Brennholz für Kartoffelschalen

Damals, nach dem Ersten Weltkrieg, ging es in Neukölln noch dörflich zu. Am Richardplatz wohnte ein Schmied, der den Pferden die Hufe beschlug. Finke selbst lebte mit seinen Eltern in einem Mietshaus; im Parterre war ein Stall, dort gab es frische Milch zu kaufen. Durch die Straßen fuhr ein Mann, der gegen einen Haufen Kartoffelschalen ein Bündelchen Brennholz bot. An den Ruf kann sich Finke noch genau erinnern: „Brennholz für Kartoffelschalen!“

Aber genug von diesen Erzählungen, findet Finke, es geht schließlich ums Hier und Jetzt. Auf dem Boden in seinem Wohnzimmer liegen drei riesige Zeichnungen. Finke hat sie mit einer neuen Technik erstellt. Auf einem kleinen Bogen Papier hat er eine Vorzeichnung gemacht und diese dann auf die großen Bögen abziehen lassen.

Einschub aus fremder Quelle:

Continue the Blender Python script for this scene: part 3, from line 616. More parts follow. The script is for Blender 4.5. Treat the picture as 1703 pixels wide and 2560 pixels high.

Bunte Bilder für die Liebe

Mit schwarzen Strichen hat er diese dann zu einem neuen Kunstwerk ergänzt. Besonders ein Motiv scheint es ihm angetan zu haben, auch in der Küche ist es auf kleineren Zeichnungen immer wieder zu sehen: das Gesicht einer Frau, ganz nah, mit traurigen Augen, eingerahmt von Ästen.

Aber warum nur noch Schwarz-Weiß und keine Farbe mehr? „Ich male nicht mehr, ich zeichne nur noch“, sagt Finke. „Zeichnen ist rational, es kommt aus dem Kopf. Malen kommt aus dem Körper, aus dem Herzen. In meinem Alter ist das zu anstrengend.“ Als er verliebt war, in seiner späten Liebe schwelgte, da hat er noch einmal bunt und strahlend gemalt. Aber das ist vorbei. Auf seine neuen Zeichnungen ist Finke trotzdem ein bisschen stolz. Er würde sie auch gerne ausstellen. Vielleicht zum 100. Geburtstag? Finke grinst. Ja, das wäre was.